Bahasa sebagai Media Konsolidasi Politik
Surat kabar Medan-Prijaji yang didirikan oleh Tirto Adhi Soerjo.
(Sumber: id.wikipedia.org)
Bahasa memainkan peran penting dalam pergolakan sosial dan konsolidasi politik di Hindia Belanda. Penggunaan bahasa Melayu dalam berbagai dialek, baik tinggi maupun rendah, menunjukkan perbedaan kelas sosial pada zaman itu. Bahasa Melayu pergerakan yang merupakan campuran dari berbagai bahasa termasuk Belanda, Jawa, dan Tionghoa, menjadi alat komunikasi utama dalam penerbitan dan pertemuan kaum pergerakan.
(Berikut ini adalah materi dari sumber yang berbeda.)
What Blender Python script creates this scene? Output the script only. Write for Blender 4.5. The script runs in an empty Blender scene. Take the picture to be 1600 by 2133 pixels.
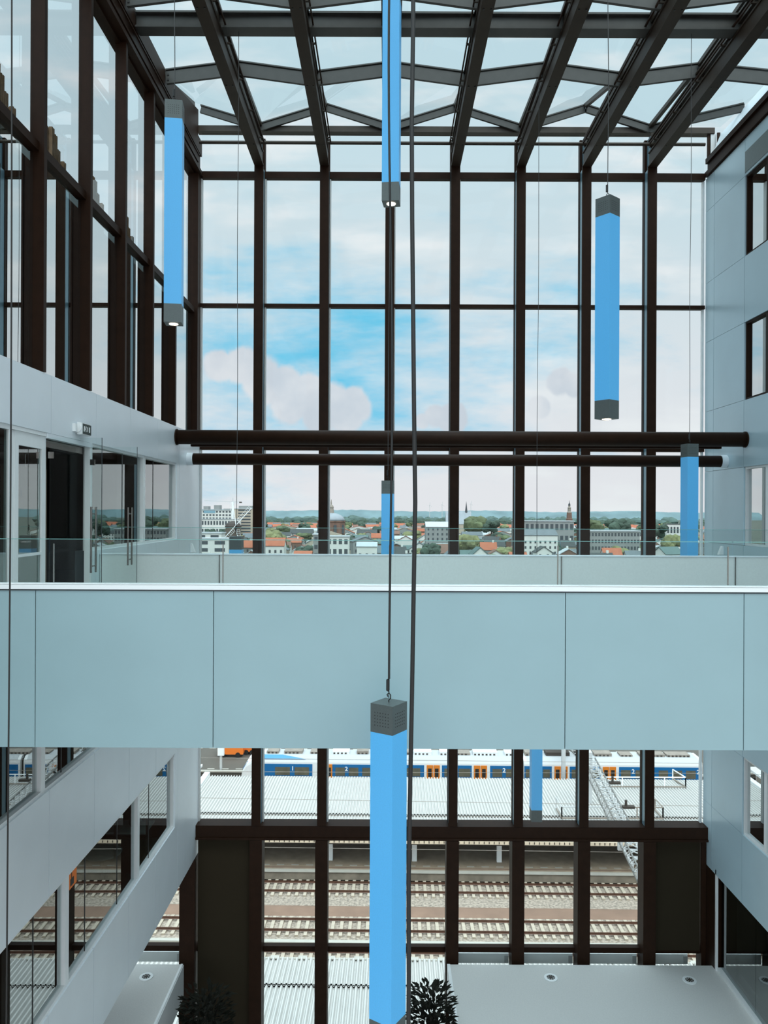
import bpy, bmesh, math, random
from mathutils import Vector, Matrix

random.seed(7)
S = bpy.context.scene
C = S.collection
R = math.radians
F = 1580.0            # focal length in pixels of the 1600x2133 photograph
EYE = 1.65

# ------------------------------------------------------------------ camera
cam = bpy.data.cameras.new('camera')
cam.sensor_fit = 'VERTICAL'; cam.sensor_height = 36.0
cam.lens = F / 2133.0 * 36.0
cam.shift_x = -5.0 / 2133.0
cam.clip_start = 0.05; cam.clip_end = 20000
camo = bpy.data.objects.new('camera', cam); C.objects.link(camo)
camo.matrix_world = Matrix.Translation((0, 0, EYE)) @ Matrix.Rotation(R(90), 4, 'X') @ Matrix.Rotation(R(0.26), 4, 'Z')
S.camera = camo

# ------------------------------------------------------------------ view
S.view_settings.view_transform = 'Standard'
S.view_settings.look = 'None'
S.view_settings.gamma = 1.0
S.view_settings.use_curve_mapping = False
S.view_settings.exposure = 0.0
S.cycles.transparent_max_bounces = 32
S.cycles.max_bounces = 8
S.cycles.caustics_reflective = False
S.cycles.caustics_refractive = False

def lin(r, g, b):
    f = lambda c: (c / 255 / 12.92) if c / 255 <= 0.04045 else ((c / 255 + 0.055) / 1.055) ** 2.4
    return (f(r), f(g), f(b), 1.0)

# ------------------------------------------------------------------ sky
ZENITH = 4.2
world = bpy.data.worlds.new('sky'); S.world = world
world.use_nodes = True
nt = world.node_tree; nt.nodes.clear()
def N(t, **kw):
    n = nt.nodes.new(t)
    for k, v in kw.items(): setattr(n, k, v)
    return n
def L(a, b): nt.links.new(a, b)
def math_(op, a, b=None, c=None, clamp=False):
    n = N('ShaderNodeMath', operation=op); n.use_clamp = clamp
    for i, v in enumerate((a, b, c)):
        if v is None: continue
        if isinstance(v, (int, float)): n.inputs[i].default_value = v
        else: L(v, n.inputs[i])
    return n.outputs[0]
def smooth(v, lo, hi, a=0.0, b=1.0):
    n = N('ShaderNodeMapRange', interpolation_type='SMOOTHSTEP')
    L(v, n.inputs[0]); n.inputs[1].default_value = lo; n.inputs[2].default_value = hi
    n.inputs[3].default_value = a; n.inputs[4].default_value = b
    return n.outputs[0]
def mixc(f, a, b):
    n = N('ShaderNodeMix', data_type='RGBA')
    if isinstance(f, float): n.inputs[0].default_value = f
    else: L(f, n.inputs[0])
    for i, v in ((6, a), (7, b)):
        if isinstance(v, tuple): n.inputs[i].default_value = v
        else: L(v, n.inputs[i])
    return n.outputs[2]
tc = N('ShaderNodeTexCoord')
sx = N('ShaderNodeSeparateXYZ'); L(tc.outputs['Generated'], sx.inputs[0])
dx, dy, dz = sx.outputs
yy = math_('MAXIMUM', math_('ABSOLUTE', dy), 0.08)
u = math_('DIVIDE', dx, yy); v = math_('DIVIDE', dz, yy)
cu = N('ShaderNodeCombineXYZ'); L(u, cu.inputs[0]); L(v, cu.inputs[1])
mp = N('ShaderNodeMapping'); L(cu.outputs[0], mp.inputs[0])
mp.inputs['Scale'].default_value = (2.2, 7.0, 1); mp.inputs['Rotation'].default_value = (0, 0, R(-8))
n1 = N('ShaderNodeTexNoise'); n1.inputs['Scale'].default_value = 1.6; n1.inputs['Detail'].default_value = 7
n1.inputs['Roughness'].default_value = 0.6
L(mp.outputs[0], n1.inputs['Vector'])
# blue break in the cloud, low over the town
eu = math_('MULTIPLY', math_('ADD', u, 0.10), 2.4); ev = math_('MULTIPLY', math_('SUBTRACT', v, 0.20), 6.0)
env = math_('SUBTRACT', 1.0, math_('SQRT', math_('ADD', math_('MULTIPLY', eu, eu), math_('MULTIPLY', ev, ev))))
blue = smooth(math_('ADD', math_('MULTIPLY', env, 0.55), math_('MULTIPLY', math_('SUBTRACT', n1.outputs[0], 0.5), 1.9)), -0.10, 0.72)
pale = mixc(smooth(v, 0.0, 0.55), lin(232, 232, 236), lin(200, 223, 232))
n0 = N('ShaderNodeTexNoise'); n0.inputs['Scale'].default_value = 2.3; n0.inputs['Detail'].default_value = 5
L(mp.outputs[0], n0.inputs['Vector'])
pale = mixc(smooth(n0.outputs[0], 0.46, 0.75), pale, lin(238, 241, 243))
sky = mixc(blue, pale, lin(98, 200, 236))
# cumulus heap
nd = N('ShaderNodeTexNoise'); nd.inputs['Scale'].default_value = 26; nd.inputs['Detail'].default_value = 6
L(cu.outputs[0], nd.inputs['Vector'])
wob = math_('MULTIPLY', math_('SUBTRACT', nd.outputs[0], 0.5), 0.9)
best = None
for px, py, r in ((455, 765, 34), (505, 762, 42), (545, 790, 48), (590, 800, 42), (640, 822, 46), (690, 842, 46), (735, 845, 40),
                  (600, 842, 44), (665, 868, 40), (720, 872, 36), (550, 815, 36), (905, 866, 26), (940, 872, 34), (880, 876, 18), (1165, 792, 30), (1195, 800, 26), (1120, 846, 24)):
    a = math_('SUBTRACT', u, (px - 805) / F); b = math_('SUBTRACT', v, (1066 - py) / F)
    d = math_('MULTIPLY', math_('SQRT', math_('ADD', math_('MULTIPLY', a, a), math_('MULTIPLY', b, b))), F / r)
    best = d if best is None else math_('MINIMUM', best, d)
cum = smooth(math_('ADD', best, wob), 0.78, 1.12, 1.0, 0.0)
cum = math_('MULTIPLY', cum, math_('GREATER_THAN', dy, 0.0))
nb = N('ShaderNodeTexNoise'); nb.inputs['Scale'].default_value = 12; nb.inputs['Detail'].default_value = 4
L(cu.outputs[0], nb.inputs['Vector'])
cumc = mixc(smooth(nb.outputs[0], 0.35, 0.65), lin(204, 212, 222), lin(226, 229, 234))
sky = mixc(cum, sky, cumc)
# overcast sky: brighter towards the zenith
st = math_('ADD', 1.0, smooth(dz, 0.52, 0.95, 0.0, ZENITH - 1.0))
back = smooth(dy, -0.1, -0.6, 0.0, 1.25)
st = math_('ADD', st, math_('MULTIPLY', back, smooth(dz, 0.0, 0.25)))
bg = N('ShaderNodeBackground'); L(sky, bg.inputs[0]); L(st, bg.inputs[1])
wo = N('ShaderNodeOutputWorld'); L(bg.outputs[0], wo.inputs[0])

# sun behind thin cloud
sun = bpy.data.lights.new('sun', 'SUN'); sun.energy = 1.1; sun.angle = R(35); sun.color = (1.0, 0.93, 0.83)
suno = bpy.data.objects.new('sun', sun); C.objects.link(suno)
suno.rotation_euler = (R(32), R(14), 0)

# ------------------------------------------------------------------ materials
def mat(name, col, rough=0.5, metal=0.0, vary=0.0, scale=4.0, emit=0.0, bump=0.0, spec=0.5, coat=0.0):
    m = bpy.data.materials.new(name); m.use_nodes = True
    t = m.node_tree; b = t.nodes['Principled BSDF']
    b.inputs['Base Color'].default_value = col
    b.inputs['Roughness'].default_value = rough; b.inputs['Metallic'].default_value = metal
    b.inputs['Specular IOR Level'].default_value = spec
    b.inputs['Coat Weight'].default_value = coat; b.inputs['Coat Roughness'].default_value = 0.15
    co = t.nodes.new('ShaderNodeTexCoord')
    n = t.nodes.new('ShaderNodeTexNoise'); n.inputs['Scale'].default_value = scale; n.inputs['Detail'].default_value = 4
    t.links.new(co.outputs['Object'], n.inputs['Vector'])
    if vary:
        mr = t.nodes.new('ShaderNodeMapRange'); mr.inputs[1].default_value = 0.3; mr.inputs[2].default_value = 0.7
        mr.inputs[3].default_value = 1 - vary; mr.inputs[4].default_value = 1 + vary
        t.links.new(n.outputs[0], mr.inputs[0])
        mx = t.nodes.new('ShaderNodeVectorMath'); mx.operation = 'SCALE'
        mx.inputs[0].default_value = col[:3]; t.links.new(mr.outputs[0], mx.inputs['Scale'])
        t.links.new(mx.outputs[0], b.inputs['Base Color'])
    if bump:
        bp = t.nodes.new('ShaderNodeBump'); bp.inputs['Strength'].default_value = bump
        t.links.new(n.outputs[0], bp.inputs['Height']); t.links.new(bp.outputs[0], b.inputs['Normal'])
    if emit:
        b.inputs['Emission Color'].default_value = col; b.inputs['Emission Strength'].default_value = emit
    return m

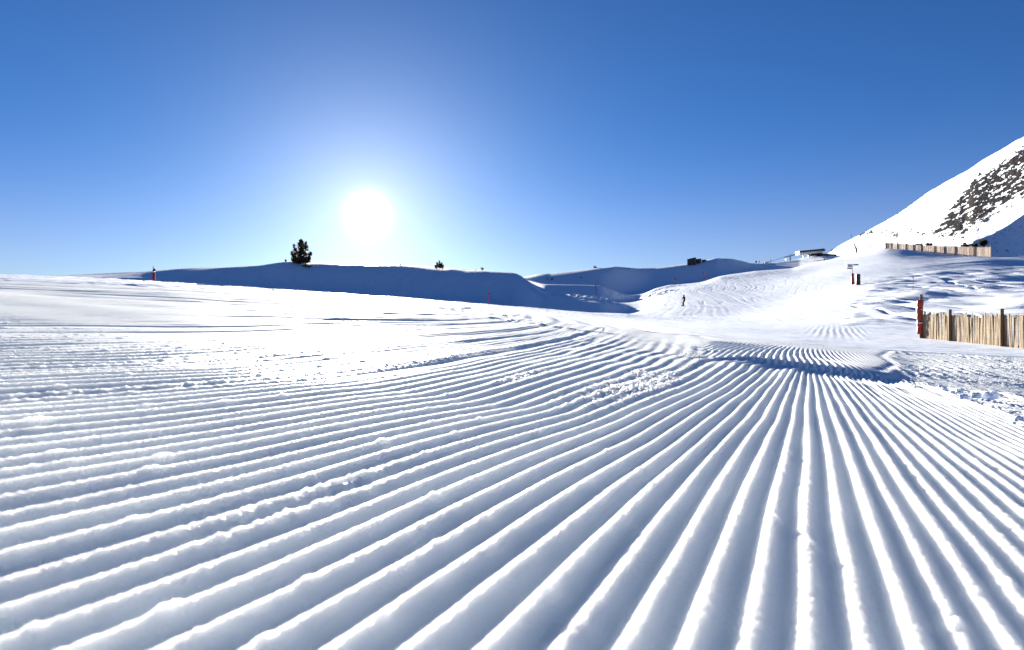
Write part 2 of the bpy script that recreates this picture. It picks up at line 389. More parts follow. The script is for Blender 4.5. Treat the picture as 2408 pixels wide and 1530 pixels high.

Hilmar pun menunjukkan bagaimana percetakan dan penerbitan memperkuat penyebaran bahasa Melayu pergerakan sehingga mengatasi pembatas dan larangan yang diberlakukan oleh pemerintah kolonial.
Tantangan dan Upaya Pemerintah Kolonial
Di tengah perang bahasa yang mulai bermunculan, pemerintah kolonial Belanda tidak tinggal diam menghadapi perlawanan ini. Mereka berusaha mengontrol penyebaran informasi dan pengetahuan melalui pendidikan yang ditujukan untuk meredam pergerakan politik. Snouck Hurgronje, seorang orientalis terkenal, menyusun sistem pendidikan yang berfokus pada keterampilan teknis seperti pertanian yang tujuannya untuk mengalihkan perhatian masyarakat pribumi dari isu-isu politik. Di samping itu, Balai Poestaka yang didirikan pada 1917, bertugas menyunting dan menerbitkan bacaan yang telah disesuaikan dengan standar pemerintah kolonial sehingga menghilangkan kata-kata dan istilah-istilah yang dianggap subversif.
***
Dalam Perang Suara: Bahasa dan Politik Pergerakan, Hilmar Farid menunjukkan bahwa bahasa bukan sekadar alat komunikasi, melainkan juga sebagai medan pertempuran ideologi. Para pejuang kemerdekaan Indonesia menggunakan bahasa untuk membangun identitas nasional dan melawan dominasi kolonial. Dengan demikian, dari perjuangan ini ternyata bahasa Indonesia bukan hanya menjadi alat persatuan, tetapi juga simbol identitas dan perlawanan bangsa yang merdeka.
Lebih lanjut, pemahaman mendalam tentang peran bahasa dalam pergerakan nasional ini memberikan wawasan penting tentang bagaimana kekuatan kata-kata bisa mengubah jalannya sejarah. Buku ini pun menjadi sumbangan penting dalam studi sejarah Indonesia, terutama bagi kita yang ingin memahami dinamika perlawan terhadap kolonialisme melalui bahasa.